The Silver Purchase Agreement is recognized as a financial liability at amortized cost and it contains two embedded derivatives; one in relation to the embedded silver price within the agreement and the other in relation to the gold substitution option whereby i-80 Gold can choose to deliver gold instead of silver at a ratio of 75:1, both are measured at FVTPL each reporting period (level 3). On initial recognition and at March 31, 2023, the gold substitution option did not have any value. The change in fair value of the embedded derivative related to the silver price is dependent on the movement in silver prices and the change in the risk free borrowing rate.
The Convertible Debentures contain forced conversion and change of control options that are separately measured at FVTPL each reporting period (level 3). The valuation of these options are dependent on the changes in the prices of the underlying assets and the probability that a change of control event would be expected to occur on December 13, 2023. The conversion rights were measured at fair value on inception but do not get revalued subsequently.
(iii)Fair value measurements using significant unobservable inputs (level 3)
The following tables present the changes in level 3 items for the periods ended March 31, 2023 and December 31, 2022:
| | | | | | | | | | | | | | | | | |
| Convertible Loans | | Convertible Debentures |
| Orion conversion and change of control rights | Sprott conversion and change of control rights | | Forced conversion option | Change of control option |
Balance as at January 1, 2022 | $ | (18,534) | | $ | (3,895) | | | $ | — | | $ | — | |
| | | | | |
| | | | | |
Fair value adjustments | (8,495) | | (1,404) | | | — | | — | |
Balance as at December 31, 2022 | $ | (27,029) | | $ | (5,299) | | | $ | — | | $ | — | |
Initial recognition | — | | — | | | (1,409) | | 875 | |
| | | | | |
Fair value adjustments | 7,293 | | 1,074 | | | — | | — | |
Balance as at March 31, 2023 | $ | (19,736) | | $ | (4,225) | | | $ | (1,409) | | $ | 875 | |
NOTES TO THE CONDENSED CONSOLIDATED INTERIM FINANCIAL STATEMENTS
(Stated in thousands of United States Dollars)
(Unaudited)
| | | | | | | | | | | | | | | | | |
| Silver Purchase Agreement - silver price derivative | Gold Prepay Agreement - gold price derivative | | Deferred consideration | A&R Offtake gold lookback option |
Balance as at January 1, 2022 | $ | — | | $ | — | | | $ | (42,543) | | $ | (730) | |
| | | | | |
| | | | | |
Fair value adjustments | 1,898 | | 2,916 | | | (3,262) | | — | |
Balance as at December 31, 2022 | $ | 1,898 | | $ | 2,916 | | | $ | (45,805) | | $ | (730) | |
| | | | | |
Principal repayment | — | | — | | | 27,000 | | — | |
Fair value adjustments | (857) | | (3,091) | | | (427) | | — | |
Balance as at March 31, 2023 | $ | 1,041 | | $ | (175) | | | $ | (19,232) | | $ | (730) | |
(iv)Valuation inputs and relationships to fair value
The following table summarizes the quantitative information about the significant unobservable inputs used in level 3 fair value measurements:
| | | | | | | | | | | | | | |
Balance as at March 31, 2023 | Unobservable input | Fair Value | Change in Fair Value |
Assumption: | | | -10% | 10% |
Silver Purchase Agreement - silver price derivative | Change in forecast silver price | 1,041 | 2,392 | (2,392) |
Gold Prepay Agreement - gold price derivative | Change in forecast gold price | (175) | 3,631 | (3,631) |
The valuation of the Convertible Loans and related embedded derivatives were dependent on the changes in the prices of the underlying assets and the probability that a change of control event would be expected to occur on December 13, 2023.
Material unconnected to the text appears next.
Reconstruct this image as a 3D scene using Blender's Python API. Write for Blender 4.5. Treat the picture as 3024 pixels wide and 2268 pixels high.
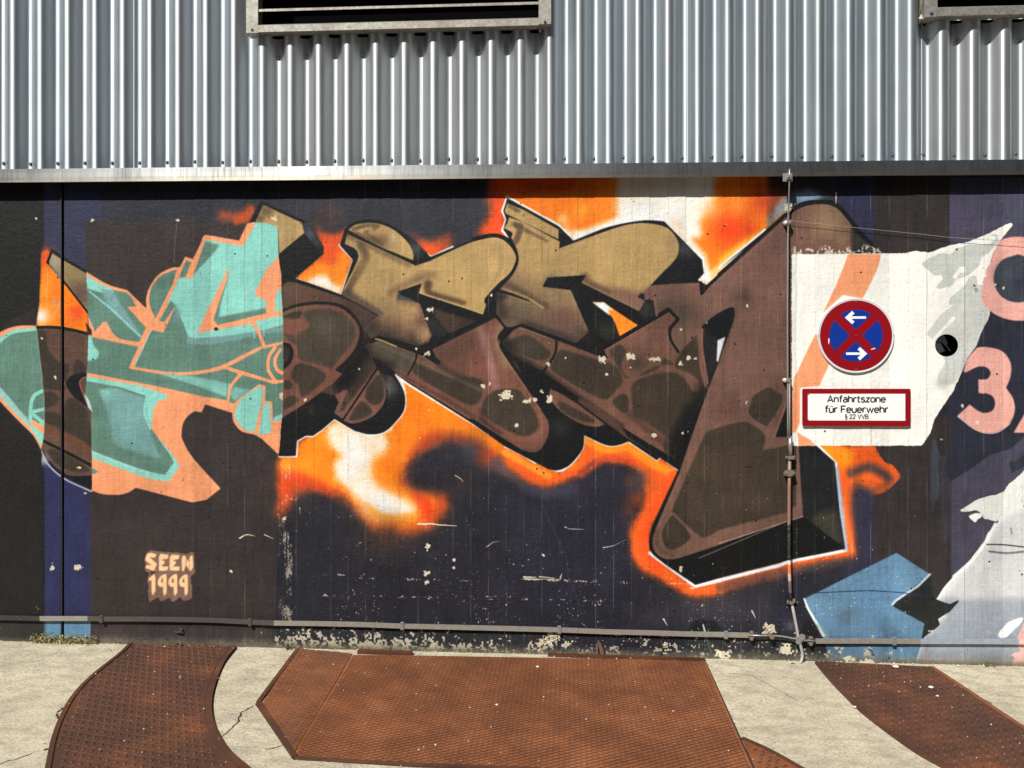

The following table summarizes the quantitative information about the significant unobservable inputs used in level 3 fair value measurements:
| | | | | | | | | | | | | | |
Balance as at March 31, 2023 | Unobservable input | Fair Value | Change in Fair Value |
Assumption: | | 25% | 15% | 35% |
Orion - Conversion Option and Change of Control Option | Change of control probability | (19,736) | (540) | 540 |
Sprott - Conversion Option and Change of Control Option | Change of control probability | (4,225) | (85) | 85 |
22.MANAGEMENT OF CAPITAL
The Company manages its share capital and equity settled employee benefits reserve as capital, the balance of which is $388.4 million at March 31, 2023 ($369.5 million at December 31, 2022). The Company's objectives when managing capital are to safeguard the Company's ability to continue as a going-concern in order to pursue the exploration and development of its mineral properties and to maintain a flexible capital structure which optimizes the costs of capital at an acceptable risk.
The Company manages its capital structure and makes adjustments to it in light of changes in economic conditions and the risk characteristics of the underlying assets. To maintain or adjust the capital structure, the Company may attempt to issue new shares, acquire or dispose of assets or acquire new debt.
In order to maximize ongoing exploration and development efforts, the Company does not pay out dividends. The Company's investment policy is to invest its short-term excess cash in highly liquid short-term interest-bearing investments with short-term maturities, selected with regard to the expected timing of expenditures from continuing operations.
To effectively manage its capital requirements, the Company has in place a planning and budgeting process to help determine the funds required to ensure the Company has the appropriate liquidity to meet its operating and growth objectives. The Company expects it will have sufficient capital to carry out its development, exploration and evaluation plans through 2023.
23.SUBSEQUENT EVENT
Paycore Minerals Acquisition
The transaction as further described in Note 4 of these Financial Statements closed on May 5, 2023. Paycore shareholders received 0.68 of an i-80 Gold common share for each common Paycore Share held. Each Paycore warrant and Paycore option is exercisable for i-80 common shares, as adjusted in accordance with the exchange ratio under the arrangement.